Et le cinéma français dans tout ça ? Après le sacre de Justine Triet avec Anatomie d’une chute l’an dernier, tous les regards seront braqués vers Jacques Audiard et son Emilia Perez, une ambitieuse comédie musicale dans laquelle la star d’Avatar Zoe Saldana incarne l’avocate d’un narcotrafiquant qui rêve de se retirer des affaires… en devenant une femme. Cinq ans après Le Grand Bain, Gilles Lellouche a lui aussi choisi le registre de la comédie musicale avec L’Amour Ouf, une romance à très gros budget interprétée par François Civil et Adèle Exarchopoulos.

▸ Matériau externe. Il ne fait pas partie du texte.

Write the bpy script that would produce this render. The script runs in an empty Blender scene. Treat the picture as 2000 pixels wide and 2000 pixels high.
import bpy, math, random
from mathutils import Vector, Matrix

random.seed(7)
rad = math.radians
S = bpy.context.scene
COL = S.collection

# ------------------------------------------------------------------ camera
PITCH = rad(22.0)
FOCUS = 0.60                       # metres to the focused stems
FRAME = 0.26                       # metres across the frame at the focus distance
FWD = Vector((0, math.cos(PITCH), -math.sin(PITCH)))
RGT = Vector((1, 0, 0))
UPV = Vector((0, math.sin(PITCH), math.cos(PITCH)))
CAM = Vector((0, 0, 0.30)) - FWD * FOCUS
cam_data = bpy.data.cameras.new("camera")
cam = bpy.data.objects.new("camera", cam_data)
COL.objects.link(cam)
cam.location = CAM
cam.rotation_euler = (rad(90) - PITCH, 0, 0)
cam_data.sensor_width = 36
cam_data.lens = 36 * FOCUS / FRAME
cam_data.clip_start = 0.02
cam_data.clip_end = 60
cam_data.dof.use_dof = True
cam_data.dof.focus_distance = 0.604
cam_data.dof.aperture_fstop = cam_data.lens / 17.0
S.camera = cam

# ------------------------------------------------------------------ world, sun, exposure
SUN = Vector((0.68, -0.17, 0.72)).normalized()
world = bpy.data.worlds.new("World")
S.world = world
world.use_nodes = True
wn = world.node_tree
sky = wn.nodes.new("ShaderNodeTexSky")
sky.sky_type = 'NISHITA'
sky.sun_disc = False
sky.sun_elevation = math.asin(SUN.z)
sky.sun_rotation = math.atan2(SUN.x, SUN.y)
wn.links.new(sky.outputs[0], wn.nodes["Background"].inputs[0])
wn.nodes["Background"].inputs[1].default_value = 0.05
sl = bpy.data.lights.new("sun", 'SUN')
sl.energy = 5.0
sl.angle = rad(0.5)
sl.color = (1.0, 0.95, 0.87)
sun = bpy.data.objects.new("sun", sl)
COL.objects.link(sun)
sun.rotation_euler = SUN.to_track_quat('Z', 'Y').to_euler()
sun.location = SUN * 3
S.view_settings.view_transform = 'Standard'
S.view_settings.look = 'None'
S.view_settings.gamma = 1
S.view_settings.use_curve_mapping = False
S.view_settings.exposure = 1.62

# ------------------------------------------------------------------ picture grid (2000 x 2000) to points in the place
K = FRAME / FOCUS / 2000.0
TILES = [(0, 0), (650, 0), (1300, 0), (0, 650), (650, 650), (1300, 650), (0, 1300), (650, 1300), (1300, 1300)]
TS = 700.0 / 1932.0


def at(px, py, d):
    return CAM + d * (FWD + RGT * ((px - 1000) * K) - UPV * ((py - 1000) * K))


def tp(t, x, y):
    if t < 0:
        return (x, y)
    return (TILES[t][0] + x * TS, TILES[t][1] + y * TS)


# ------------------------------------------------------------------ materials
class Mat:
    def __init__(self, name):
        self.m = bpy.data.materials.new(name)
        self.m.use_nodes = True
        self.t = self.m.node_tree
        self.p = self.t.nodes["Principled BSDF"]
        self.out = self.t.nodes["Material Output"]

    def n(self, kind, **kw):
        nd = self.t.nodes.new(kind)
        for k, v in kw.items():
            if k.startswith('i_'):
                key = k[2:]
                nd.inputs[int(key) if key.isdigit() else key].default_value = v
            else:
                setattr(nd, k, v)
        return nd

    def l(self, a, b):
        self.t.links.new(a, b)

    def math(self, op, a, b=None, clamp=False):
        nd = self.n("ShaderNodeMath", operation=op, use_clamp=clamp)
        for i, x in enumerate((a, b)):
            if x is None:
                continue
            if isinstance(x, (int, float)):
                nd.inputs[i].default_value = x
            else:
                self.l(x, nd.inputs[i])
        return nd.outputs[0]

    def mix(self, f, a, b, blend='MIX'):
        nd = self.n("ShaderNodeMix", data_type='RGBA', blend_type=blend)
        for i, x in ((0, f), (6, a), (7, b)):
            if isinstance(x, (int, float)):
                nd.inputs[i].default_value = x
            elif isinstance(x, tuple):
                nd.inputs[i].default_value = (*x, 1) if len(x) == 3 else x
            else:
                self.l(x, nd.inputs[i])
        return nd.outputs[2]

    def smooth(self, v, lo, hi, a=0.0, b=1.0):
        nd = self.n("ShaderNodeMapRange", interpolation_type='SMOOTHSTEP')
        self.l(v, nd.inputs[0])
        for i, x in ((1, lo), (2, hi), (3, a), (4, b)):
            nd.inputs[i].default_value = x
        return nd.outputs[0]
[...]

Sur les quatre réalisatrices en lice pour la Palme cette année, deux sont Françaises. Coralie Fargeat avec The Substance, un « body horror movie » à la Titane porté par Demi Moore et Margaret Qualley. Et la jeune Agathe Riedinger, une parfaite inconnue dont le Diamant Brut dresse le portrait d’une gamine de Fréjus bien décidée à devenir la Kim Kardashian française. Ce premier film a tellement plus aux équipes du Festival qu’elles l’ont envoyé tout droit en compétition face aux poids lourds du Septième art. Le genre de belle histoire qui ferait (presque) oublier les polémiques.